##### SOURCE DATA

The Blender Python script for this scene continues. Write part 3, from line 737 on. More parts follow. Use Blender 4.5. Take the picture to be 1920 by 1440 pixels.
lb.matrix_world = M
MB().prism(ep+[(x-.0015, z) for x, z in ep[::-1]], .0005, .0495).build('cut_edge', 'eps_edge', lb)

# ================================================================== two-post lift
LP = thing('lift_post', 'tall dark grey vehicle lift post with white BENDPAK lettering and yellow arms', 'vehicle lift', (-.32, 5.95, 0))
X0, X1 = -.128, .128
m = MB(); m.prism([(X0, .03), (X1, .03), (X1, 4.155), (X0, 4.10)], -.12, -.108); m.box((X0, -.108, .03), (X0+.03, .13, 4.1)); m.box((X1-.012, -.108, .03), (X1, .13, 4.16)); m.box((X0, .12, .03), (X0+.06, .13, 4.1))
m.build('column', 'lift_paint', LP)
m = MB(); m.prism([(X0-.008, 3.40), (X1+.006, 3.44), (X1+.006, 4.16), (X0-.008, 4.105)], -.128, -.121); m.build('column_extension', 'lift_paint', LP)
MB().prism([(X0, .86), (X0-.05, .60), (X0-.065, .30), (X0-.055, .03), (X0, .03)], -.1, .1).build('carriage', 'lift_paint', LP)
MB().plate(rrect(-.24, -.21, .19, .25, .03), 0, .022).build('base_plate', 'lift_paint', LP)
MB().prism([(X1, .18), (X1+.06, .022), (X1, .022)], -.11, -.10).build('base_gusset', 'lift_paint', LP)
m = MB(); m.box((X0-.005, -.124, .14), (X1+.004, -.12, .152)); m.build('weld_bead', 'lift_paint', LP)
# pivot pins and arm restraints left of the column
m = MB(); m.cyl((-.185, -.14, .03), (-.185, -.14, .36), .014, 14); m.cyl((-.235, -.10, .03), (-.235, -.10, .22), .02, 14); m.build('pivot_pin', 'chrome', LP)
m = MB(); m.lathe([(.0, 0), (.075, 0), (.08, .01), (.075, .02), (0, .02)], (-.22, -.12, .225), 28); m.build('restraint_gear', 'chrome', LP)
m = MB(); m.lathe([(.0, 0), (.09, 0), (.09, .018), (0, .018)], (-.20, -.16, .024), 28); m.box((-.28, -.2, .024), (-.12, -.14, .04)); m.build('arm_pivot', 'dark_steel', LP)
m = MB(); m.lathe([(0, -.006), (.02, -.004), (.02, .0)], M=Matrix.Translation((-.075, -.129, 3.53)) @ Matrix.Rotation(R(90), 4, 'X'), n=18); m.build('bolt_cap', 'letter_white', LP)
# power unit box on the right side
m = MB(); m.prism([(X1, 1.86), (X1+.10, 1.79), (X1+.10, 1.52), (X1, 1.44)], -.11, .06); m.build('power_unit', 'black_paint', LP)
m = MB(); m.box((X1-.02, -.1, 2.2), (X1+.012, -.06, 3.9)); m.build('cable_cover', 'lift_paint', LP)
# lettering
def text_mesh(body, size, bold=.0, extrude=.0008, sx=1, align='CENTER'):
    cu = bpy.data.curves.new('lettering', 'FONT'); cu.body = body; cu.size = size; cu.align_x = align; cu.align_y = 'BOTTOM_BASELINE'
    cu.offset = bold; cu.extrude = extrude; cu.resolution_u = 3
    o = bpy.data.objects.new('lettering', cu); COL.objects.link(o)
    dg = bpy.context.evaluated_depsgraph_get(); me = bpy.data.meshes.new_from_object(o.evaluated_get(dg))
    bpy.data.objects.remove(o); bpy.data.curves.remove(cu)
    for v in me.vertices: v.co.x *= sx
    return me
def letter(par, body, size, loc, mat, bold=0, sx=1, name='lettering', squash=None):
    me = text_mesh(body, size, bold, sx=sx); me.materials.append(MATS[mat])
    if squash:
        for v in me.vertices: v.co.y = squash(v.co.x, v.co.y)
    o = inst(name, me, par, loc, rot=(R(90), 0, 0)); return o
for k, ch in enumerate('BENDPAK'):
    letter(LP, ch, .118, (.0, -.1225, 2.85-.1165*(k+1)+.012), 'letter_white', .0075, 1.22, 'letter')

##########

• [WHAT THE TASK REQUIRES] In the listing above, reproduce the first line and each one after it through the line that contains "MB().prism(ep+[(x-.0015, z) for".

• [ANSWER FOR THIS EXERCISE]
The Blender Python script for this scene continues. Write part 3, from line 737 on. More parts follow. Use Blender 4.5. Take the picture to be 1920 by 1440 pixels.
lb.matrix_world = M
MB().prism(ep+[(x-.0015, z) for x, z in ep[::-1]], .0005, .0495).build('cut_edge', 'eps_edge', lb)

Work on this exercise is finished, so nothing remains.